How embracing failure and diverse experience builds legendary founders

Executive overview

Most founders avoid failure and specialise early — both limit growth. Joseph Huang built Wi-Fi Slam by doing the opposite: rotating through entirely new industries every job, ignoring conventional career logic, and treating failure as the primary learning mechanism.

StartX taught him the hardest lesson: real support means refusing to solve your problems for you.

The most valuable thing a community can do for a founder is force them to figure it out themselves.

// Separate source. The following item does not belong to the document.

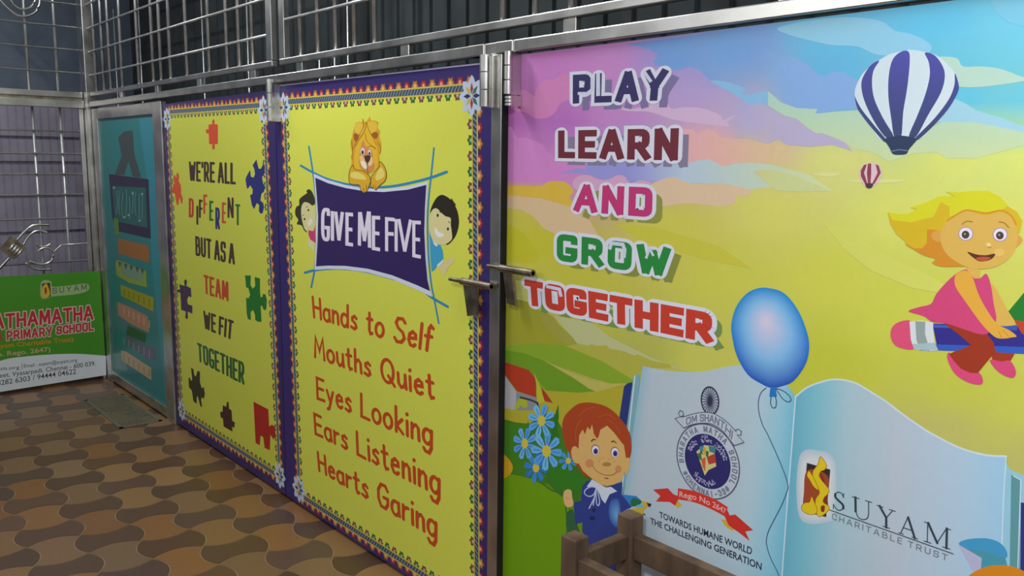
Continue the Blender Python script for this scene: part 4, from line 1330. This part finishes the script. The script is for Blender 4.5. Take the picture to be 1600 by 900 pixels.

Deliberately seeking unfamiliar territory

  • Applied only to industries he had never worked in: finance, telecom, robotics, enterprise software, consumer tech at Google.
  • Avoided comfort of specialisation — felt that replicating others' paths leads nowhere interesting.
  • Chose Stanford because he was accepted, Waterloo for its mandatory co-op model requiring 50 job applications per term.
  • Started Wi-Fi Slam not out of startup ambition, but because publishing a paper alone helps no one.

The StartX model: no handholding

  • StartX refused to help with sales — told founders to learn it themselves or be dependent forever.
  • Joseph was furious for six months; then one night in October he realised he actually knew how to do it.
  • The discomfort was the product: being forced to learn is what made the difference.
  • Most accelerators avoid this because they need founders to stay engaged; StartX was willing to say no.

Lessons from Apple post-acquisition

  • Acquired in a bidding war in 2013; Wi-Fi Slam became the technology behind indoor location in Apple devices.
  • Apple's rule: a two-person startup must do one thing well — doing multiple things mediocre is not an option.
  • Every decision must be traced to a specific customer experience improvement; preference alone isn't justification.
  • Going overnight from the smallest to the largest company in the world requires accepting constant change.

Three traits that drive innovation anywhere

  • Think beyond your assignment: consider how your work affects other teams, not just your own output.
  • Challenge the status quo: being different means no one knows if it'll succeed — that uncertainty is the point.
  • No great problem is solved alone: if the goal is impact, you have to inspire others to join.

On failure and learning

  • Failure teaches; success doesn't. Succeeding gives you nothing to apply next time.
  • The Silicon Valley advantage is cultural: founders here are not afraid to fail, so they iterate faster.
  • Changing a culture that treats failure as shameful takes time — but individuals can shift their own mindset now.
  • Know what you are world class at before starting. Identify everyone's core strengths and connect them to the problem.